[Entries with scene source code]
══════
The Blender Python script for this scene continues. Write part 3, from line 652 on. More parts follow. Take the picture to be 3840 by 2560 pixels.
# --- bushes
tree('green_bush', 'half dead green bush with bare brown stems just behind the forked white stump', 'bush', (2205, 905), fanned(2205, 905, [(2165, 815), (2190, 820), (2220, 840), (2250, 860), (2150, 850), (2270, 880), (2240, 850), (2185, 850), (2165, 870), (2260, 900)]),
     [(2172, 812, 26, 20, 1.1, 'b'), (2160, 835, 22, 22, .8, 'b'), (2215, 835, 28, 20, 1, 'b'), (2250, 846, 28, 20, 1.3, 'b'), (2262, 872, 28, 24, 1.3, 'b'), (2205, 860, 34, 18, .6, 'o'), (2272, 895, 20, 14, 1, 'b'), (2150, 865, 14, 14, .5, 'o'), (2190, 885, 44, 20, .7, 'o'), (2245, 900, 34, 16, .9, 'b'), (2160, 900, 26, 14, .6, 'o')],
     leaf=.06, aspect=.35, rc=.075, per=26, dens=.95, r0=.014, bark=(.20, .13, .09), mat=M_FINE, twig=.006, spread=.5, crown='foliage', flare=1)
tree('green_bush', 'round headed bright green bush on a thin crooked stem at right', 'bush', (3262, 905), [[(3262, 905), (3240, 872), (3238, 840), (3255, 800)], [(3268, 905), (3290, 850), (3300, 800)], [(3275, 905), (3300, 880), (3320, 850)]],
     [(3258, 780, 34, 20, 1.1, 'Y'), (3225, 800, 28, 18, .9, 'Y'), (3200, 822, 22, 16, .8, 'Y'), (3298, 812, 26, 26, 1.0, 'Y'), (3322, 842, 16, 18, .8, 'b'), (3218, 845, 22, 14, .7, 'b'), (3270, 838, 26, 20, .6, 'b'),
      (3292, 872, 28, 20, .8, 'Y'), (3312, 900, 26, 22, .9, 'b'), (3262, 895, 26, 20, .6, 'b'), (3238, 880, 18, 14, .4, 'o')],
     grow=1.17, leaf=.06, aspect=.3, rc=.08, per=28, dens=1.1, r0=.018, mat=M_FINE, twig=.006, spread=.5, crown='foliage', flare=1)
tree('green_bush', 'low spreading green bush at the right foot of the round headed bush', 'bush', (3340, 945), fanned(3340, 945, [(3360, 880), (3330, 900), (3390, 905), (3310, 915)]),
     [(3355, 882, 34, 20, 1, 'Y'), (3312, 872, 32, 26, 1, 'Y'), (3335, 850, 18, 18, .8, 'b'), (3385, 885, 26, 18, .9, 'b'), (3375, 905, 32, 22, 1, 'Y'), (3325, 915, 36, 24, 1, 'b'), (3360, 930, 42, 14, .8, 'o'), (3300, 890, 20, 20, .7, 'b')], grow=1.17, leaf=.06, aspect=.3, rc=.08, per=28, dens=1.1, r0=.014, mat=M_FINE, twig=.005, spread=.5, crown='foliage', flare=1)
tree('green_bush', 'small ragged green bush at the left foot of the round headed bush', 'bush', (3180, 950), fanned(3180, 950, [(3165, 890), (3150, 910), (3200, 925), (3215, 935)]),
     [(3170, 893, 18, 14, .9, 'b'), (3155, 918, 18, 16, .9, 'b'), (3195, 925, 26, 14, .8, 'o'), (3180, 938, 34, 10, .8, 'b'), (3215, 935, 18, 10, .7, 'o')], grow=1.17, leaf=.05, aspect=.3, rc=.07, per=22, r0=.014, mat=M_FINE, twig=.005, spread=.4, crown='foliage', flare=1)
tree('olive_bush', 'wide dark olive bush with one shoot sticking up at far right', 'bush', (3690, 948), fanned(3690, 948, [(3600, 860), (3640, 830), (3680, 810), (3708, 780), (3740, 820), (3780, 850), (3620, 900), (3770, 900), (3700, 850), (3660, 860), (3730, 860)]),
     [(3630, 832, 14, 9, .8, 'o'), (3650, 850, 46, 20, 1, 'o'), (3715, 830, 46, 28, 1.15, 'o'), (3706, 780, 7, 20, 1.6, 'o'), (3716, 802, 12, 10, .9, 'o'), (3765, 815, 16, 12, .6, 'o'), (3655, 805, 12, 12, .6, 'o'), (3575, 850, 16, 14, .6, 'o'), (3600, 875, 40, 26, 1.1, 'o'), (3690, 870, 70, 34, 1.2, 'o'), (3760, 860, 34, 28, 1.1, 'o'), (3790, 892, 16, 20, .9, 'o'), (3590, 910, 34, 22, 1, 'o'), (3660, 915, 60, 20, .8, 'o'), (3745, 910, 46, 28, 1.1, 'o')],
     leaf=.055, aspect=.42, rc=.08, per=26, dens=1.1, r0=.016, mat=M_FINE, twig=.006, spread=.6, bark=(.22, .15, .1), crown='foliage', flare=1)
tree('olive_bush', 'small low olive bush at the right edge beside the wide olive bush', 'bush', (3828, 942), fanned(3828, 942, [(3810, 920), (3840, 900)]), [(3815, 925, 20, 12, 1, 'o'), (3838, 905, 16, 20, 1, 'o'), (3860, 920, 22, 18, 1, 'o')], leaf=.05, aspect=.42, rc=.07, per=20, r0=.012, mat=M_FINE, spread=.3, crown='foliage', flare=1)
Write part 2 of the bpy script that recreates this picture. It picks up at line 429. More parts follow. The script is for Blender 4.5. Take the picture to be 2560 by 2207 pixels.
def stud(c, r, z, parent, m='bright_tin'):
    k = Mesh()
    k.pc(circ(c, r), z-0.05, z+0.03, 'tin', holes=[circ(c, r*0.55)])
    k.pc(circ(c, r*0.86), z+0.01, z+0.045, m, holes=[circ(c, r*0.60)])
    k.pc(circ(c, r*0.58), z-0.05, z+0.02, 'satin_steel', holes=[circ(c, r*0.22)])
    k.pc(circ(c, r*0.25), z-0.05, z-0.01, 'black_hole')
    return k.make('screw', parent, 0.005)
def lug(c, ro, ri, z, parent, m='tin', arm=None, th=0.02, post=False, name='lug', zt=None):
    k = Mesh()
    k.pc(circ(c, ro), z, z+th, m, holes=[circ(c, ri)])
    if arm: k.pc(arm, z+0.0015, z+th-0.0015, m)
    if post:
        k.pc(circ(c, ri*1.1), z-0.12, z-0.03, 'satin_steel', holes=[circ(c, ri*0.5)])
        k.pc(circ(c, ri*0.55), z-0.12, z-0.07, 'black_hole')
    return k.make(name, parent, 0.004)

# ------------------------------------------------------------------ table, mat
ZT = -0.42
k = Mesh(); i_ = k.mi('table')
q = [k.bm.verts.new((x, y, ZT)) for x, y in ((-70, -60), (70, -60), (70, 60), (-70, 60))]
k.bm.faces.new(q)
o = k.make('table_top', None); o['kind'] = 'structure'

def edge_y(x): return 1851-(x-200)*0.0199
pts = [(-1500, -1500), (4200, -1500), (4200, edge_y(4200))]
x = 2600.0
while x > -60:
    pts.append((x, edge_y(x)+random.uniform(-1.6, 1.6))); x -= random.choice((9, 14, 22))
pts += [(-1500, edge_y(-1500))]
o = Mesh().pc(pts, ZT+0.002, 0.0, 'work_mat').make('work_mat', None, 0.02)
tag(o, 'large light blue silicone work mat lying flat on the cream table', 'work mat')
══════
## Set exercise
Write out the data again, exactly and in full.

## Exercise response
The Blender Python script for this scene continues. Write part 3, from line 652 on. More parts follow. Take the picture to be 3840 by 2560 pixels.
# --- bushes
tree('green_bush', 'half dead green bush with bare brown stems just behind the forked white stump', 'bush', (2205, 905), fanned(2205, 905, [(2165, 815), (2190, 820), (2220, 840), (2250, 860), (2150, 850), (2270, 880), (2240, 850), (2185, 850), (2165, 870), (2260, 900)]),
     [(2172, 812, 26, 20, 1.1, 'b'), (2160, 835, 22, 22, .8, 'b'), (2215, 835, 28, 20, 1, 'b'), (2250, 846, 28, 20, 1.3, 'b'), (2262, 872, 28, 24, 1.3, 'b'), (2205, 860, 34, 18, .6, 'o'), (2272, 895, 20, 14, 1, 'b'), (2150, 865, 14, 14, .5, 'o'), (2190, 885, 44, 20, .7, 'o'), (2245, 900, 34, 16, .9, 'b'), (2160, 900, 26, 14, .6, 'o')],
     leaf=.06, aspect=.35, rc=.075, per=26, dens=.95, r0=.014, bark=(.20, .13, .09), mat=M_FINE, twig=.006, spread=.5, crown='foliage', flare=1)
tree('green_bush', 'round headed bright green bush on a thin crooked stem at right', 'bush', (3262, 905), [[(3262, 905), (3240, 872), (3238, 840), (3255, 800)], [(3268, 905), (3290, 850), (3300, 800)], [(3275, 905), (3300, 880), (3320, 850)]],
     [(3258, 780, 34, 20, 1.1, 'Y'), (3225, 800, 28, 18, .9, 'Y'), (3200, 822, 22, 16, .8, 'Y'), (3298, 812, 26, 26, 1.0, 'Y'), (3322, 842, 16, 18, .8, 'b'), (3218, 845, 22, 14, .7, 'b'), (3270, 838, 26, 20, .6, 'b'),
      (3292, 872, 28, 20, .8, 'Y'), (3312, 900, 26, 22, .9, 'b'), (3262, 895, 26, 20, .6, 'b'), (3238, 880, 18, 14, .4, 'o')],
     grow=1.17, leaf=.06, aspect=.3, rc=.08, per=28, dens=1.1, r0=.018, mat=M_FINE, twig=.006, spread=.5, crown='foliage', flare=1)
tree('green_bush', 'low spreading green bush at the right foot of the round headed bush', 'bush', (3340, 945), fanned(3340, 945, [(3360, 880), (3330, 900), (3390, 905), (3310, 915)]),
     [(3355, 882, 34, 20, 1, 'Y'), (3312, 872, 32, 26, 1, 'Y'), (3335, 850, 18, 18, .8, 'b'), (3385, 885, 26, 18, .9, 'b'), (3375, 905, 32, 22, 1, 'Y'), (3325, 915, 36, 24, 1, 'b'), (3360, 930, 42, 14, .8, 'o'), (3300, 890, 20, 20, .7, 'b')], grow=1.17, leaf=.06, aspect=.3, rc=.08, per=28, dens=1.1, r0=.014, mat=M_FINE, twig=.005, spread=.5, crown='foliage', flare=1)
tree('green_bush', 'small ragged green bush at the left foot of the round headed bush', 'bush', (3180, 950), fanned(3180, 950, [(3165, 890), (3150, 910), (3200, 925), (3215, 935)]),
     [(3170, 893, 18, 14, .9, 'b'), (3155, 918, 18, 16, .9, 'b'), (3195, 925, 26, 14, .8, 'o'), (3180, 938, 34, 10, .8, 'b'), (3215, 935, 18, 10, .7, 'o')], grow=1.17, leaf=.05, aspect=.3, rc=.07, per=22, r0=.014, mat=M_FINE, twig=.005, spread=.4, crown='foliage', flare=1)
tree('olive_bush', 'wide dark olive bush with one shoot sticking up at far right', 'bush', (3690, 948), fanned(3690, 948, [(3600, 860), (3640, 830), (3680, 810), (3708, 780), (3740, 820), (3780, 850), (3620, 900), (3770, 900), (3700, 850), (3660, 860), (3730, 860)]),
     [(3630, 832, 14, 9, .8, 'o'), (3650, 850, 46, 20, 1, 'o'), (3715, 830, 46, 28, 1.15, 'o'), (3706, 780, 7, 20, 1.6, 'o'), (3716, 802, 12, 10, .9, 'o'), (3765, 815, 16, 12, .6, 'o'), (3655, 805, 12, 12, .6, 'o'), (3575, 850, 16, 14, .6, 'o'), (3600, 875, 40, 26, 1.1, 'o'), (3690, 870, 70, 34, 1.2, 'o'), (3760, 860, 34, 28, 1.1, 'o'), (3790, 892, 16, 20, .9, 'o'), (3590, 910, 34, 22, 1, 'o'), (3660, 915, 60, 20, .8, 'o'), (3745, 910, 46, 28, 1.1, 'o')],
     leaf=.055, aspect=.42, rc=.08, per=26, dens=1.1, r0=.016, mat=M_FINE, twig=.006, spread=.6, bark=(.22, .15, .1), crown='foliage', flare=1)
tree('olive_bush', 'small low olive bush at the right edge beside the wide olive bush', 'bush', (3828, 942), fanned(3828, 942, [(3810, 920), (3840, 900)]), [(3815, 925, 20, 12, 1, 'o'), (3838, 905, 16, 20, 1, 'o'), (3860, 920, 22, 18, 1, 'o')], leaf=.05, aspect=.42, rc=.07, per=20, r0=.012, mat=M_FINE, spread=.3, crown='foliage', flare=1)
Write part 2 of the bpy script that recreates this picture. It picks up at line 429. More parts follow. The script is for Blender 4.5. Take the picture to be 2560 by 2207 pixels.
def stud(c, r, z, parent, m='bright_tin'):
    k = Mesh()
    k.pc(circ(c, r), z-0.05, z+0.03, 'tin', holes=[circ(c, r*0.55)])
    k.pc(circ(c, r*0.86), z+0.01, z+0.045, m, holes=[circ(c, r*0.60)])
    k.pc(circ(c, r*0.58), z-0.05, z+0.02, 'satin_steel', holes=[circ(c, r*0.22)])
    k.pc(circ(c, r*0.25), z-0.05, z-0.01, 'black_hole')
    return k.make('screw', parent, 0.005)
def lug(c, ro, ri, z, parent, m='tin', arm=None, th=0.02, post=False, name='lug', zt=None):
    k = Mesh()
    k.pc(circ(c, ro), z, z+th, m, holes=[circ(c, ri)])
    if arm: k.pc(arm, z+0.0015, z+th-0.0015, m)
    if post:
        k.pc(circ(c, ri*1.1), z-0.12, z-0.03, 'satin_steel', holes=[circ(c, ri*0.5)])
        k.pc(circ(c, ri*0.55), z-0.12, z-0.07, 'black_hole')
    return k.make(name, parent, 0.004)

# ------------------------------------------------------------------ table, mat
ZT = -0.42
k = Mesh(); i_ = k.mi('table')
q = [k.bm.verts.new((x, y, ZT)) for x, y in ((-70, -60), (70, -60), (70, 60), (-70, 60))]
k.bm.faces.new(q)
o = k.make('table_top', None); o['kind'] = 'structure'

def edge_y(x): return 1851-(x-200)*0.0199
pts = [(-1500, -1500), (4200, -1500), (4200, edge_y(4200))]
x = 2600.0
while x > -60:
    pts.append((x, edge_y(x)+random.uniform(-1.6, 1.6))); x -= random.choice((9, 14, 22))
pts += [(-1500, edge_y(-1500))]
o = Mesh().pc(pts, ZT+0.002, 0.0, 'work_mat').make('work_mat', None, 0.02)
tag(o, 'large light blue silicone work mat lying flat on the cream table', 'work mat')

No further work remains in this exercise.